As sanções são o maior dos disparates e a principal das injustiças, desde logo, vindas de onde vêm. Um dos principais promotores das sanções, neste momento, é um comissário, Pierre Moscovici, ministro com François Hollande até 2013 e que, em 2013, quando a Comissão Europeia compeliu a França a manter o défice abaixo dos 3%, bateu o pé, sendo que na altura a Comissão Europeia cedeu e concedeu à França mais dois anos. Ou seja, nós temos neste momento, como comissário europeu da Economia, alguém que enquanto ministro das Finanças francês foi incumpridor e que, agora, recusa a Portugal o que exigiu para a França.
Entre 1999 e 2015, foram muitos os países que incumpriram nas metas estabelecidas, com a França a começar, 11 vezes. No segundo lugar estiveram com 12 incumprimentos, alguns deles autorizados, outros não, a Grécia, a Polónia, Portugal, é verdade, mas o Reino Unido teve nove, a Itália oito, a Hungria sete, a Alemanha cinco...
Essa é uma das razões que leva, por exemplo, partidos como o Bloco de Esquerda a sugerir um referendo caso haja aplicação de sanções a Portugal.

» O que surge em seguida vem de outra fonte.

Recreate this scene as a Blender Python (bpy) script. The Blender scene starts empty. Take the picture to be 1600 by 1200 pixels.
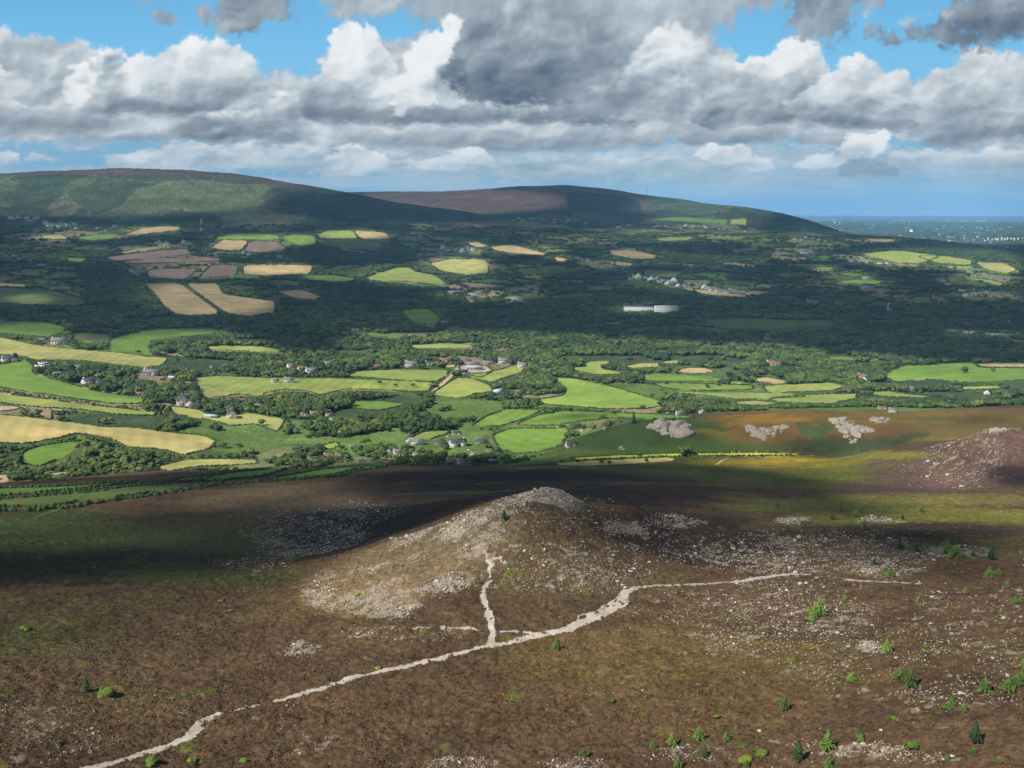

Faz sentido?
Isso para mim é simplesmente a argumentação da loucura. De quem acha que pode dizer qualquer coisa, incendiando literalmente o país, a pensar nuns tantos votos de quem não tem a mínima noção do que poderá acontecer. Não há nenhum estudo que não diga, hoje, que a saída de Portugal da União Europeia não implicasse, entre outras coisas, o fim do euro necessariamente, a desvalorização radical de uma nova moeda, o escudo ou qualquer outra, o aumento das taxas de juro e o aumento da inflação, a perda trágica, para as nossas empresas, de um mercado de 500 milhões. Estaria o desemprego descontrolado e seria a bancarrota. Mas temos um partido da “geringonça” que apoia o PS no Governo e que acha normal propor sequer esse referendo.
O CDS também já foi mais eurocéptico. Já ultrapassou essas dúvidas?
Não, o CDS não é eurocéptico, o CDS é profundamente europeísta. Desde que me conheço na política que nunca fui – e menos sou desde que sou deputado europeu – federalista. Eu se fosse alemão ou francês até tenderia para ser federalista porque prevaleceria. Arriscaríamos ter Schäuble como ministro das Finanças a dizer o que se faria em Portugal.